» **Challenge**
Transcribe every line, keeping it exact.
:: Source excerpt ::
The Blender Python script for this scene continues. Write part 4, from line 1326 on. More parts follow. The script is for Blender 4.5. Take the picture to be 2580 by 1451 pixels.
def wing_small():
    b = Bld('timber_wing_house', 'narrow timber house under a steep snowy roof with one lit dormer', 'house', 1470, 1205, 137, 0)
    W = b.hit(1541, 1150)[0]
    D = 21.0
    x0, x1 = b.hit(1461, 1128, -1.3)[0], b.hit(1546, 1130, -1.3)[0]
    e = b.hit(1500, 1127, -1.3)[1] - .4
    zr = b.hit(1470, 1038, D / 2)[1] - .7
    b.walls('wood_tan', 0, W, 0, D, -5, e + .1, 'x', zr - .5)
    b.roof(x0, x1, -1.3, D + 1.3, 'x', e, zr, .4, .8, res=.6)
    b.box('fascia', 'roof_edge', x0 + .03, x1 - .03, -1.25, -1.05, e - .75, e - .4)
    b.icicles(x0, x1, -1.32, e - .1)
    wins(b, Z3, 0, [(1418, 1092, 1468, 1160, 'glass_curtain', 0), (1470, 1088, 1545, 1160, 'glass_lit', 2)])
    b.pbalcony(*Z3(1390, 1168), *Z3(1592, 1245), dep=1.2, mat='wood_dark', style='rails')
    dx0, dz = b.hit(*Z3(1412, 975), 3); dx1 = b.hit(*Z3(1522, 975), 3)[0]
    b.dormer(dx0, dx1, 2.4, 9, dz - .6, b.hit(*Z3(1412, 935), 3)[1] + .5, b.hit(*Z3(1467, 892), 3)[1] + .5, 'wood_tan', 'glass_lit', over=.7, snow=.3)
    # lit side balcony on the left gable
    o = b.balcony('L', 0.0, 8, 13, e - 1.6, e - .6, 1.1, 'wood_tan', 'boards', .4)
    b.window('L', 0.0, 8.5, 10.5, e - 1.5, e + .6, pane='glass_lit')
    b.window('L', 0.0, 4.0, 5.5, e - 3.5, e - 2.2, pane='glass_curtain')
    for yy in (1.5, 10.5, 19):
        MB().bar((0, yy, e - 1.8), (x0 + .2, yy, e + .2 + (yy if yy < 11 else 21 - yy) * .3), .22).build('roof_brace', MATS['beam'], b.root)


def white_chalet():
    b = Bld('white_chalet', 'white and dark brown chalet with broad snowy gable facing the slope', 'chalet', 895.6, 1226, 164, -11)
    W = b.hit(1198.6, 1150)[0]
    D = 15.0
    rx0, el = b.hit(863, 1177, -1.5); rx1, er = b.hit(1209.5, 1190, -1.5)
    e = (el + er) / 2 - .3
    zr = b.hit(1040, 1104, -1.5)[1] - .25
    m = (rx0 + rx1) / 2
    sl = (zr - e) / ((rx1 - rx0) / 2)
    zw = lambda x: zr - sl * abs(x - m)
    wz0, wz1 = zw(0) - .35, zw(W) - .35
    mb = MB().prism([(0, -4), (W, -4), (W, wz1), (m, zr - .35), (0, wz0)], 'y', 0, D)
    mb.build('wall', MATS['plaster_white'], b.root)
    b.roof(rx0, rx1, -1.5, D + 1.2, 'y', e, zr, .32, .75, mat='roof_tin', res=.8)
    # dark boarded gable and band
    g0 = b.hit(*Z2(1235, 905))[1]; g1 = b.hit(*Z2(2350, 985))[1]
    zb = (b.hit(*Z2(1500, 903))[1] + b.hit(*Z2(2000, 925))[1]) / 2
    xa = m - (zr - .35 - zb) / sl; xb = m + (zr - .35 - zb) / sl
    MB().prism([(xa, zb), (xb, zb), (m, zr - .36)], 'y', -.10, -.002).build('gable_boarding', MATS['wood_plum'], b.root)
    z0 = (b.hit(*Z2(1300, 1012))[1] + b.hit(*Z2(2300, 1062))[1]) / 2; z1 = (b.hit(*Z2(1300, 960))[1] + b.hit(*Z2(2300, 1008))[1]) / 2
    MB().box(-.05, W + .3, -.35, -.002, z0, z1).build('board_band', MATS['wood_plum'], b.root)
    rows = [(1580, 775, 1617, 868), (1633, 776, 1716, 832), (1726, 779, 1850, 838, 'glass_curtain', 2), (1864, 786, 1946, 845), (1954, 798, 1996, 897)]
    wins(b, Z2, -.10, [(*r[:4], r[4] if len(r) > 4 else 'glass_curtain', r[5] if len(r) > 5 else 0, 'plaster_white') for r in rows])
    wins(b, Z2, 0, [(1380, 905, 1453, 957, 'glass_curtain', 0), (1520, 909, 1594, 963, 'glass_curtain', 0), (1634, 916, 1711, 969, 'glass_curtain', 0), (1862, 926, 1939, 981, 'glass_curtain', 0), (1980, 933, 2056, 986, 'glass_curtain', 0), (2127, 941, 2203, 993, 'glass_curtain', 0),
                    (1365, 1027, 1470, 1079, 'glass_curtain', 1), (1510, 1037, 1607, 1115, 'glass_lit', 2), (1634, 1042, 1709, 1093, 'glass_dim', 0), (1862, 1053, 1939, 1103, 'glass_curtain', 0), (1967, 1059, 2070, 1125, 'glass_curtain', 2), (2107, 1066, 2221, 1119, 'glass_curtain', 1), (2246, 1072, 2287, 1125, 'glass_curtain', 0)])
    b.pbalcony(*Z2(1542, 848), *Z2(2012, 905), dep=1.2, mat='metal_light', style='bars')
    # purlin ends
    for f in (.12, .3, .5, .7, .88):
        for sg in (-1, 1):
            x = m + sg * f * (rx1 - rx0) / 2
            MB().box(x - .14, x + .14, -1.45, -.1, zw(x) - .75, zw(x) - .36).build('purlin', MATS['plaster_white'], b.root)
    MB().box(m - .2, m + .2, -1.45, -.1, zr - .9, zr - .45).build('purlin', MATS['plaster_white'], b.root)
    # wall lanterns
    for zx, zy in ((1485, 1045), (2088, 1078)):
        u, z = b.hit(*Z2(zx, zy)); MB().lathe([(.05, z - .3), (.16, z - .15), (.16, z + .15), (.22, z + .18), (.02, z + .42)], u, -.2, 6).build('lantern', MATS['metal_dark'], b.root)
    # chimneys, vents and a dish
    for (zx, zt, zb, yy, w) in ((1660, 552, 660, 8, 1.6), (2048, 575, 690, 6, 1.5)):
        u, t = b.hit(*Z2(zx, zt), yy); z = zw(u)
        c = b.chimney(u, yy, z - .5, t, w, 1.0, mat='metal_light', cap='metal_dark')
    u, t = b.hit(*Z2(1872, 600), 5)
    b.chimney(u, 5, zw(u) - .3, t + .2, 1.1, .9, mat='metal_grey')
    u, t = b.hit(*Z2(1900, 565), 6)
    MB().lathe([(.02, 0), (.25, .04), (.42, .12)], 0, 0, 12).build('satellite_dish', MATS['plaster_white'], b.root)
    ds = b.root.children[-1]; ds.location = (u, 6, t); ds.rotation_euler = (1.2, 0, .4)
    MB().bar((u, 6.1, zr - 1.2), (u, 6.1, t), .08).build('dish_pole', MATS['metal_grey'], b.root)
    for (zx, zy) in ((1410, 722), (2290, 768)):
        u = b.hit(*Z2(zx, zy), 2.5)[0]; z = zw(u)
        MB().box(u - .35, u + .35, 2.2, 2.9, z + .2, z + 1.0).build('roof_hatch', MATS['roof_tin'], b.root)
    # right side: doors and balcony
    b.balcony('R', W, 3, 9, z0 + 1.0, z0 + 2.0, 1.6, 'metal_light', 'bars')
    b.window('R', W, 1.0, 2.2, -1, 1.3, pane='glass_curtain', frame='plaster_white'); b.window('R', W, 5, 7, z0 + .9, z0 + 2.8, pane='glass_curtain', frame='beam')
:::
» **Response to this task**
The Blender Python script for this scene continues. Write part 4, from line 1326 on. More parts follow. The script is for Blender 4.5. Take the picture to be 2580 by 1451 pixels.
def wing_small():
    b = Bld('timber_wing_house', 'narrow timber house under a steep snowy roof with one lit dormer', 'house', 1470, 1205, 137, 0)
    W = b.hit(1541, 1150)[0]
    D = 21.0
    x0, x1 = b.hit(1461, 1128, -1.3)[0], b.hit(1546, 1130, -1.3)[0]
    e = b.hit(1500, 1127, -1.3)[1] - .4
    zr = b.hit(1470, 1038, D / 2)[1] - .7
    b.walls('wood_tan', 0, W, 0, D, -5, e + .1, 'x', zr - .5)
    b.roof(x0, x1, -1.3, D + 1.3, 'x', e, zr, .4, .8, res=.6)
    b.box('fascia', 'roof_edge', x0 + .03, x1 - .03, -1.25, -1.05, e - .75, e - .4)
    b.icicles(x0, x1, -1.32, e - .1)
    wins(b, Z3, 0, [(1418, 1092, 1468, 1160, 'glass_curtain', 0), (1470, 1088, 1545, 1160, 'glass_lit', 2)])
    b.pbalcony(*Z3(1390, 1168), *Z3(1592, 1245), dep=1.2, mat='wood_dark', style='rails')
    dx0, dz = b.hit(*Z3(1412, 975), 3); dx1 = b.hit(*Z3(1522, 975), 3)[0]
    b.dormer(dx0, dx1, 2.4, 9, dz - .6, b.hit(*Z3(1412, 935), 3)[1] + .5, b.hit(*Z3(1467, 892), 3)[1] + .5, 'wood_tan', 'glass_lit', over=.7, snow=.3)
    # lit side balcony on the left gable
    o = b.balcony('L', 0.0, 8, 13, e - 1.6, e - .6, 1.1, 'wood_tan', 'boards', .4)
    b.window('L', 0.0, 8.5, 10.5, e - 1.5, e + .6, pane='glass_lit')
    b.window('L', 0.0, 4.0, 5.5, e - 3.5, e - 2.2, pane='glass_curtain')
    for yy in (1.5, 10.5, 19):
        MB().bar((0, yy, e - 1.8), (x0 + .2, yy, e + .2 + (yy if yy < 11 else 21 - yy) * .3), .22).build('roof_brace', MATS['beam'], b.root)


def white_chalet():
    b = Bld('white_chalet', 'white and dark brown chalet with broad snowy gable facing the slope', 'chalet', 895.6, 1226, 164, -11)
    W = b.hit(1198.6, 1150)[0]
    D = 15.0
    rx0, el = b.hit(863, 1177, -1.5); rx1, er = b.hit(1209.5, 1190, -1.5)
    e = (el + er) / 2 - .3
    zr = b.hit(1040, 1104, -1.5)[1] - .25
    m = (rx0 + rx1) / 2
    sl = (zr - e) / ((rx1 - rx0) / 2)
    zw = lambda x: zr - sl * abs(x - m)
    wz0, wz1 = zw(0) - .35, zw(W) - .35
    mb = MB().prism([(0, -4), (W, -4), (W, wz1), (m, zr - .35), (0, wz0)], 'y', 0, D)
    mb.build('wall', MATS['plaster_white'], b.root)
    b.roof(rx0, rx1, -1.5, D + 1.2, 'y', e, zr, .32, .75, mat='roof_tin', res=.8)
    # dark boarded gable and band
    g0 = b.hit(*Z2(1235, 905))[1]; g1 = b.hit(*Z2(2350, 985))[1]
    zb = (b.hit(*Z2(1500, 903))[1] + b.hit(*Z2(2000, 925))[1]) / 2
    xa = m - (zr - .35 - zb) / sl; xb = m + (zr - .35 - zb) / sl
    MB().prism([(xa, zb), (xb, zb), (m, zr - .36)], 'y', -.10, -.002).build('gable_boarding', MATS['wood_plum'], b.root)
    z0 = (b.hit(*Z2(1300, 1012))[1] + b.hit(*Z2(2300, 1062))[1]) / 2; z1 = (b.hit(*Z2(1300, 960))[1] + b.hit(*Z2(2300, 1008))[1]) / 2
    MB().box(-.05, W + .3, -.35, -.002, z0, z1).build('board_band', MATS['wood_plum'], b.root)
    rows = [(1580, 775, 1617, 868), (1633, 776, 1716, 832), (1726, 779, 1850, 838, 'glass_curtain', 2), (1864, 786, 1946, 845), (1954, 798, 1996, 897)]
    wins(b, Z2, -.10, [(*r[:4], r[4] if len(r) > 4 else 'glass_curtain', r[5] if len(r) > 5 else 0, 'plaster_white') for r in rows])
    wins(b, Z2, 0, [(1380, 905, 1453, 957, 'glass_curtain', 0), (1520, 909, 1594, 963, 'glass_curtain', 0), (1634, 916, 1711, 969, 'glass_curtain', 0), (1862, 926, 1939, 981, 'glass_curtain', 0), (1980, 933, 2056, 986, 'glass_curtain', 0), (2127, 941, 2203, 993, 'glass_curtain', 0),
                    (1365, 1027, 1470, 1079, 'glass_curtain', 1), (1510, 1037, 1607, 1115, 'glass_lit', 2), (1634, 1042, 1709, 1093, 'glass_dim', 0), (1862, 1053, 1939, 1103, 'glass_curtain', 0), (1967, 1059, 2070, 1125, 'glass_curtain', 2), (2107, 1066, 2221, 1119, 'glass_curtain', 1), (2246, 1072, 2287, 1125, 'glass_curtain', 0)])
    b.pbalcony(*Z2(1542, 848), *Z2(2012, 905), dep=1.2, mat='metal_light', style='bars')
    # purlin ends
    for f in (.12, .3, .5, .7, .88):
        for sg in (-1, 1):
            x = m + sg * f * (rx1 - rx0) / 2
            MB().box(x - .14, x + .14, -1.45, -.1, zw(x) - .75, zw(x) - .36).build('purlin', MATS['plaster_white'], b.root)
    MB().box(m - .2, m + .2, -1.45, -.1, zr - .9, zr - .45).build('purlin', MATS['plaster_white'], b.root)
    # wall lanterns
    for zx, zy in ((1485, 1045), (2088, 1078)):
        u, z = b.hit(*Z2(zx, zy)); MB().lathe([(.05, z - .3), (.16, z - .15), (.16, z + .15), (.22, z + .18), (.02, z + .42)], u, -.2, 6).build('lantern', MATS['metal_dark'], b.root)
    # chimneys, vents and a dish
    for (zx, zt, zb, yy, w) in ((1660, 552, 660, 8, 1.6), (2048, 575, 690, 6, 1.5)):
        u, t = b.hit(*Z2(zx, zt), yy); z = zw(u)
        c = b.chimney(u, yy, z - .5, t, w, 1.0, mat='metal_light', cap='metal_dark')
    u, t = b.hit(*Z2(1872, 600), 5)
    b.chimney(u, 5, zw(u) - .3, t + .2, 1.1, .9, mat='metal_grey')
    u, t = b.hit(*Z2(1900, 565), 6)
    MB().lathe([(.02, 0), (.25, .04), (.42, .12)], 0, 0, 12).build('satellite_dish', MATS['plaster_white'], b.root)
    ds = b.root.children[-1]; ds.location = (u, 6, t); ds.rotation_euler = (1.2, 0, .4)
    MB().bar((u, 6.1, zr - 1.2), (u, 6.1, t), .08).build('dish_pole', MATS['metal_grey'], b.root)
    for (zx, zy) in ((1410, 722), (2290, 768)):
        u = b.hit(*Z2(zx, zy), 2.5)[0]; z = zw(u)
        MB().box(u - .35, u + .35, 2.2, 2.9, z + .2, z + 1.0).build('roof_hatch', MATS['roof_tin'], b.root)
    # right side: doors and balcony
    b.balcony('R', W, 3, 9, z0 + 1.0, z0 + 2.0, 1.6, 'metal_light', 'bars')
    b.window('R', W, 1.0, 2.2, -1, 1.3, pane='glass_curtain', frame='plaster_white'); b.window('R', W, 5, 7, z0 + .9, z0 + 2.8, pane='glass_curtain', frame='beam')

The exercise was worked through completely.